PROBLEM REQUIREMENTS:
Repeat the full listing, word for word.

DATA SECTION:

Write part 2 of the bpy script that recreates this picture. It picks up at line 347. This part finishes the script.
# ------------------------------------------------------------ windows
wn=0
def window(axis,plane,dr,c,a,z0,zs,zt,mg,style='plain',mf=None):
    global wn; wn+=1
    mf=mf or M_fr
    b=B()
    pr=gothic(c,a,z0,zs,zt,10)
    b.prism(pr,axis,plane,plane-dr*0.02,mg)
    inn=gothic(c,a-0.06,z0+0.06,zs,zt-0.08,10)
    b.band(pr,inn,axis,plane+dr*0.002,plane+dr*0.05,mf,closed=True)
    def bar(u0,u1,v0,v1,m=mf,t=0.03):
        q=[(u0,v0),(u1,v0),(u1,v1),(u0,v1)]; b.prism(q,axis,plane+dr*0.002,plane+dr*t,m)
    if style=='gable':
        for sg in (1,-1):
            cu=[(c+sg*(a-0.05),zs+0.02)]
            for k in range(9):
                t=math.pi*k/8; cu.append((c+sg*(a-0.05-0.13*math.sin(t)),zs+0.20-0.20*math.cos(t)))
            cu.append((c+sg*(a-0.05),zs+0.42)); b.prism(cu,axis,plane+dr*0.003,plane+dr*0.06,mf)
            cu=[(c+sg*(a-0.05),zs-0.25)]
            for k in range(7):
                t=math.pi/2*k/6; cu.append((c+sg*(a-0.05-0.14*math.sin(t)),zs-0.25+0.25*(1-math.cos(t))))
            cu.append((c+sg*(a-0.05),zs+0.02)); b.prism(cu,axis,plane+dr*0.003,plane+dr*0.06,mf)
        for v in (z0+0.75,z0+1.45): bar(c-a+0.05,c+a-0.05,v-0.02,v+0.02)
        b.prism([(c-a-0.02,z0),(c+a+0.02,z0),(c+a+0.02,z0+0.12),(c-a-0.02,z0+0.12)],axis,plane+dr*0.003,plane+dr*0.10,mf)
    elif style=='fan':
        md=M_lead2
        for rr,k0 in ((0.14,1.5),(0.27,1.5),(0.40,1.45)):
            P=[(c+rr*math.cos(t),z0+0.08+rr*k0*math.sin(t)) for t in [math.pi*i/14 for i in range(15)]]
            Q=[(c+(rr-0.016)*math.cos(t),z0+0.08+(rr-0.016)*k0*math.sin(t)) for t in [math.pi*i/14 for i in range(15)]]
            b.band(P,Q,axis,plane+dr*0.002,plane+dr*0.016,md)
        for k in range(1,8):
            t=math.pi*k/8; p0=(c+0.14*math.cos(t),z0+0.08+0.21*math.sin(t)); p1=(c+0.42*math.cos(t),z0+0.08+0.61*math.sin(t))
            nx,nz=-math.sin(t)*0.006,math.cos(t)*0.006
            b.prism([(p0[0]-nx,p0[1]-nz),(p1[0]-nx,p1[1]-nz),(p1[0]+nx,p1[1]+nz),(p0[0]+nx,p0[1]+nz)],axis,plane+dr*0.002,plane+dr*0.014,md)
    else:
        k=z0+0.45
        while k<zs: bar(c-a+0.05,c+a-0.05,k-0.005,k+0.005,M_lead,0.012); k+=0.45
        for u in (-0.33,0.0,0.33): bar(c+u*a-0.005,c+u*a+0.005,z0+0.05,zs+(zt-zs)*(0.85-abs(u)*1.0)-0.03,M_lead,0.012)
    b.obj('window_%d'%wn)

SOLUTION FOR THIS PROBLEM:
Write part 2 of the bpy script that recreates this picture. It picks up at line 347. This part finishes the script.
# ------------------------------------------------------------ windows
wn=0
def window(axis,plane,dr,c,a,z0,zs,zt,mg,style='plain',mf=None):
    global wn; wn+=1
    mf=mf or M_fr
    b=B()
    pr=gothic(c,a,z0,zs,zt,10)
    b.prism(pr,axis,plane,plane-dr*0.02,mg)
    inn=gothic(c,a-0.06,z0+0.06,zs,zt-0.08,10)
    b.band(pr,inn,axis,plane+dr*0.002,plane+dr*0.05,mf,closed=True)
    def bar(u0,u1,v0,v1,m=mf,t=0.03):
        q=[(u0,v0),(u1,v0),(u1,v1),(u0,v1)]; b.prism(q,axis,plane+dr*0.002,plane+dr*t,m)
    if style=='gable':
        for sg in (1,-1):
            cu=[(c+sg*(a-0.05),zs+0.02)]
            for k in range(9):
                t=math.pi*k/8; cu.append((c+sg*(a-0.05-0.13*math.sin(t)),zs+0.20-0.20*math.cos(t)))
            cu.append((c+sg*(a-0.05),zs+0.42)); b.prism(cu,axis,plane+dr*0.003,plane+dr*0.06,mf)
            cu=[(c+sg*(a-0.05),zs-0.25)]
            for k in range(7):
                t=math.pi/2*k/6; cu.append((c+sg*(a-0.05-0.14*math.sin(t)),zs-0.25+0.25*(1-math.cos(t))))
            cu.append((c+sg*(a-0.05),zs+0.02)); b.prism(cu,axis,plane+dr*0.003,plane+dr*0.06,mf)
        for v in (z0+0.75,z0+1.45): bar(c-a+0.05,c+a-0.05,v-0.02,v+0.02)
        b.prism([(c-a-0.02,z0),(c+a+0.02,z0),(c+a+0.02,z0+0.12),(c-a-0.02,z0+0.12)],axis,plane+dr*0.003,plane+dr*0.10,mf)
    elif style=='fan':
        md=M_lead2
        for rr,k0 in ((0.14,1.5),(0.27,1.5),(0.40,1.45)):
            P=[(c+rr*math.cos(t),z0+0.08+rr*k0*math.sin(t)) for t in [math.pi*i/14 for i in range(15)]]
            Q=[(c+(rr-0.016)*math.cos(t),z0+0.08+(rr-0.016)*k0*math.sin(t)) for t in [math.pi*i/14 for i in range(15)]]
            b.band(P,Q,axis,plane+dr*0.002,plane+dr*0.016,md)
        for k in range(1,8):
            t=math.pi*k/8; p0=(c+0.14*math.cos(t),z0+0.08+0.21*math.sin(t)); p1=(c+0.42*math.cos(t),z0+0.08+0.61*math.sin(t))
            nx,nz=-math.sin(t)*0.006,math.cos(t)*0.006
            b.prism([(p0[0]-nx,p0[1]-nz),(p1[0]-nx,p1[1]-nz),(p1[0]+nx,p1[1]+nz),(p0[0]+nx,p0[1]+nz)],axis,plane+dr*0.002,plane+dr*0.014,md)
    else:
        k=z0+0.45
        while k<zs: bar(c-a+0.05,c+a-0.05,k-0.005,k+0.005,M_lead,0.012); k+=0.45
        for u in (-0.33,0.0,0.33): bar(c+u*a-0.005,c+u*a+0.005,z0+0.05,zs+(zt-zs)*(0.85-abs(u)*1.0)-0.03,M_lead,0.012)
    b.obj('window_%d'%wn)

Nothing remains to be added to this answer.